→ **TASK BRIEF**
Write out the whole listing exactly as it stands.

--- Start DATA PROVIDED ---

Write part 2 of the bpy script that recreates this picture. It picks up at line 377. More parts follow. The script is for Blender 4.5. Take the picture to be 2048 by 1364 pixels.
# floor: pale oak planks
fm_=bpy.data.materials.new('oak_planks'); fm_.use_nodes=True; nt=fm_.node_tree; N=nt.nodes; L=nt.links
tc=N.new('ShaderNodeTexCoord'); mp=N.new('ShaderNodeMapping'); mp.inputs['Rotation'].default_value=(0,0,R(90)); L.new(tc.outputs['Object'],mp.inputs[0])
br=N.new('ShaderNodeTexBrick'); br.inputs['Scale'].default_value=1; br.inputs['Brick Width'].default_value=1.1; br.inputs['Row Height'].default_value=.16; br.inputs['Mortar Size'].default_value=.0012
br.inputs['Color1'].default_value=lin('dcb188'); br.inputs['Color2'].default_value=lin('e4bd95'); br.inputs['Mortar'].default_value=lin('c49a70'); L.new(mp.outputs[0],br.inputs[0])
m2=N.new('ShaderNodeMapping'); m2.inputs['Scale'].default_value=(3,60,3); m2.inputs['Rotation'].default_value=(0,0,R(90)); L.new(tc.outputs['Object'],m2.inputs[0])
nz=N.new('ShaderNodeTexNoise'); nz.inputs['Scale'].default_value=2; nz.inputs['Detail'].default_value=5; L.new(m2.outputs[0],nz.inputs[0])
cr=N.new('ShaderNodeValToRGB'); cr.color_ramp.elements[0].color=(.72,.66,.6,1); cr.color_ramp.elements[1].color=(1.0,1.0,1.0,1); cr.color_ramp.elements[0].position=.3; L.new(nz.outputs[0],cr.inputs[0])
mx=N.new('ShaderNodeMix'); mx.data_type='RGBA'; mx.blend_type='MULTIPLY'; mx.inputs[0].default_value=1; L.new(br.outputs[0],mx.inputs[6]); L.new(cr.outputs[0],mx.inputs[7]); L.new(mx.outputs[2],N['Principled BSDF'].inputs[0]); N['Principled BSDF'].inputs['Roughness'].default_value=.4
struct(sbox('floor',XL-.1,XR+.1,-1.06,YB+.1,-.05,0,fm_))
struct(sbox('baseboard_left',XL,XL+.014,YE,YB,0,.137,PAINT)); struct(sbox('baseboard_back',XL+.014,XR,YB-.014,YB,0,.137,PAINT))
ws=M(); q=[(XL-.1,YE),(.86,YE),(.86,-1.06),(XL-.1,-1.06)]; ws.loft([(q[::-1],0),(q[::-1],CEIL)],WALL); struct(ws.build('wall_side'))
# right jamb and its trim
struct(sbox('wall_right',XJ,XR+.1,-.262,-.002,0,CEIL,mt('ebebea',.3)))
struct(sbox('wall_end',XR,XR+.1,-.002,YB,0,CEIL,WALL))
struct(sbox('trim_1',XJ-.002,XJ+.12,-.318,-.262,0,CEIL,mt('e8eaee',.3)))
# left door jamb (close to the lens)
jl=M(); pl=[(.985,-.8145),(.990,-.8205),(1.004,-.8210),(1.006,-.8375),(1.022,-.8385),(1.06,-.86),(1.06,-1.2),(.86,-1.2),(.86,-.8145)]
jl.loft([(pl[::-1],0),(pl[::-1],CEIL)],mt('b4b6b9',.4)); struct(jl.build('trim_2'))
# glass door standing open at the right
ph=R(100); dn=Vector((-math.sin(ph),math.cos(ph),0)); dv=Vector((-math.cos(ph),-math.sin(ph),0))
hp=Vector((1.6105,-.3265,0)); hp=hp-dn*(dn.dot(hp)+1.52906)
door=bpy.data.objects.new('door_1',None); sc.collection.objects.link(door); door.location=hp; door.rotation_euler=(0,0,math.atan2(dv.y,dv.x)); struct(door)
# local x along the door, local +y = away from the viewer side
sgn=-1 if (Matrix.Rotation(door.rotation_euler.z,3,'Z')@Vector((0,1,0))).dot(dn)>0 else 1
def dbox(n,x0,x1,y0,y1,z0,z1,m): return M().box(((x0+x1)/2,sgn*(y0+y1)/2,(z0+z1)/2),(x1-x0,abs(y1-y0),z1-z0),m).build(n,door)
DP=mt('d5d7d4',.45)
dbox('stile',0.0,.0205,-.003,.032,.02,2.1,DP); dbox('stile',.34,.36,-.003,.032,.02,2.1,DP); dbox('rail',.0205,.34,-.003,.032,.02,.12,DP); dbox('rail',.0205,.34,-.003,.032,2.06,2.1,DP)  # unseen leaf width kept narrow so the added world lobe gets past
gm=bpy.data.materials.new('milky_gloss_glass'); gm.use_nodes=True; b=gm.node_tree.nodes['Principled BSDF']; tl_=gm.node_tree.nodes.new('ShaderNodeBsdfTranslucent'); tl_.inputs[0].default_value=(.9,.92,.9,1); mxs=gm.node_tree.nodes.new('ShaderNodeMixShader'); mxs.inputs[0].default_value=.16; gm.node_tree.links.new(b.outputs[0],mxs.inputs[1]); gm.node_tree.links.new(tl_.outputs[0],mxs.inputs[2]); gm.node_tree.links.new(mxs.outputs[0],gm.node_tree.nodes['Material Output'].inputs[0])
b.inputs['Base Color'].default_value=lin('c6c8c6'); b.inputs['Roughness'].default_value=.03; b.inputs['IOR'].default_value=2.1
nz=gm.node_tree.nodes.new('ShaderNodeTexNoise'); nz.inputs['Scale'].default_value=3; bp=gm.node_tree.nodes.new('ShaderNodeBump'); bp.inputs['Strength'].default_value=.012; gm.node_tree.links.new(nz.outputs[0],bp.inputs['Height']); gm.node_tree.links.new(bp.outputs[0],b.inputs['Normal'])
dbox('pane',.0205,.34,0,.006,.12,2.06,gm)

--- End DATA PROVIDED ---

→ **EXERCISE RESPONSE**
Write part 2 of the bpy script that recreates this picture. It picks up at line 377. More parts follow. The script is for Blender 4.5. Take the picture to be 2048 by 1364 pixels.
# floor: pale oak planks
fm_=bpy.data.materials.new('oak_planks'); fm_.use_nodes=True; nt=fm_.node_tree; N=nt.nodes; L=nt.links
tc=N.new('ShaderNodeTexCoord'); mp=N.new('ShaderNodeMapping'); mp.inputs['Rotation'].default_value=(0,0,R(90)); L.new(tc.outputs['Object'],mp.inputs[0])
br=N.new('ShaderNodeTexBrick'); br.inputs['Scale'].default_value=1; br.inputs['Brick Width'].default_value=1.1; br.inputs['Row Height'].default_value=.16; br.inputs['Mortar Size'].default_value=.0012
br.inputs['Color1'].default_value=lin('dcb188'); br.inputs['Color2'].default_value=lin('e4bd95'); br.inputs['Mortar'].default_value=lin('c49a70'); L.new(mp.outputs[0],br.inputs[0])
m2=N.new('ShaderNodeMapping'); m2.inputs['Scale'].default_value=(3,60,3); m2.inputs['Rotation'].default_value=(0,0,R(90)); L.new(tc.outputs['Object'],m2.inputs[0])
nz=N.new('ShaderNodeTexNoise'); nz.inputs['Scale'].default_value=2; nz.inputs['Detail'].default_value=5; L.new(m2.outputs[0],nz.inputs[0])
cr=N.new('ShaderNodeValToRGB'); cr.color_ramp.elements[0].color=(.72,.66,.6,1); cr.color_ramp.elements[1].color=(1.0,1.0,1.0,1); cr.color_ramp.elements[0].position=.3; L.new(nz.outputs[0],cr.inputs[0])
mx=N.new('ShaderNodeMix'); mx.data_type='RGBA'; mx.blend_type='MULTIPLY'; mx.inputs[0].default_value=1; L.new(br.outputs[0],mx.inputs[6]); L.new(cr.outputs[0],mx.inputs[7]); L.new(mx.outputs[2],N['Principled BSDF'].inputs[0]); N['Principled BSDF'].inputs['Roughness'].default_value=.4
struct(sbox('floor',XL-.1,XR+.1,-1.06,YB+.1,-.05,0,fm_))
struct(sbox('baseboard_left',XL,XL+.014,YE,YB,0,.137,PAINT)); struct(sbox('baseboard_back',XL+.014,XR,YB-.014,YB,0,.137,PAINT))
ws=M(); q=[(XL-.1,YE),(.86,YE),(.86,-1.06),(XL-.1,-1.06)]; ws.loft([(q[::-1],0),(q[::-1],CEIL)],WALL); struct(ws.build('wall_side'))
# right jamb and its trim
struct(sbox('wall_right',XJ,XR+.1,-.262,-.002,0,CEIL,mt('ebebea',.3)))
struct(sbox('wall_end',XR,XR+.1,-.002,YB,0,CEIL,WALL))
struct(sbox('trim_1',XJ-.002,XJ+.12,-.318,-.262,0,CEIL,mt('e8eaee',.3)))
# left door jamb (close to the lens)
jl=M(); pl=[(.985,-.8145),(.990,-.8205),(1.004,-.8210),(1.006,-.8375),(1.022,-.8385),(1.06,-.86),(1.06,-1.2),(.86,-1.2),(.86,-.8145)]
jl.loft([(pl[::-1],0),(pl[::-1],CEIL)],mt('b4b6b9',.4)); struct(jl.build('trim_2'))
# glass door standing open at the right
ph=R(100); dn=Vector((-math.sin(ph),math.cos(ph),0)); dv=Vector((-math.cos(ph),-math.sin(ph),0))
hp=Vector((1.6105,-.3265,0)); hp=hp-dn*(dn.dot(hp)+1.52906)
door=bpy.data.objects.new('door_1',None); sc.collection.objects.link(door); door.location=hp; door.rotation_euler=(0,0,math.atan2(dv.y,dv.x)); struct(door)
# local x along the door, local +y = away from the viewer side
sgn=-1 if (Matrix.Rotation(door.rotation_euler.z,3,'Z')@Vector((0,1,0))).dot(dn)>0 else 1
def dbox(n,x0,x1,y0,y1,z0,z1,m): return M().box(((x0+x1)/2,sgn*(y0+y1)/2,(z0+z1)/2),(x1-x0,abs(y1-y0),z1-z0),m).build(n,door)
DP=mt('d5d7d4',.45)
dbox('stile',0.0,.0205,-.003,.032,.02,2.1,DP); dbox('stile',.34,.36,-.003,.032,.02,2.1,DP); dbox('rail',.0205,.34,-.003,.032,.02,.12,DP); dbox('rail',.0205,.34,-.003,.032,2.06,2.1,DP)  # unseen leaf width kept narrow so the added world lobe gets past
gm=bpy.data.materials.new('milky_gloss_glass'); gm.use_nodes=True; b=gm.node_tree.nodes['Principled BSDF']; tl_=gm.node_tree.nodes.new('ShaderNodeBsdfTranslucent'); tl_.inputs[0].default_value=(.9,.92,.9,1); mxs=gm.node_tree.nodes.new('ShaderNodeMixShader'); mxs.inputs[0].default_value=.16; gm.node_tree.links.new(b.outputs[0],mxs.inputs[1]); gm.node_tree.links.new(tl_.outputs[0],mxs.inputs[2]); gm.node_tree.links.new(mxs.outputs[0],gm.node_tree.nodes['Material Output'].inputs[0])
b.inputs['Base Color'].default_value=lin('c6c8c6'); b.inputs['Roughness'].default_value=.03; b.inputs['IOR'].default_value=2.1
nz=gm.node_tree.nodes.new('ShaderNodeTexNoise'); nz.inputs['Scale'].default_value=3; bp=gm.node_tree.nodes.new('ShaderNodeBump'); bp.inputs['Strength'].default_value=.012; gm.node_tree.links.new(nz.outputs[0],bp.inputs['Height']); gm.node_tree.links.new(bp.outputs[0],b.inputs['Normal'])
dbox('pane',.0205,.34,0,.006,.12,2.06,gm)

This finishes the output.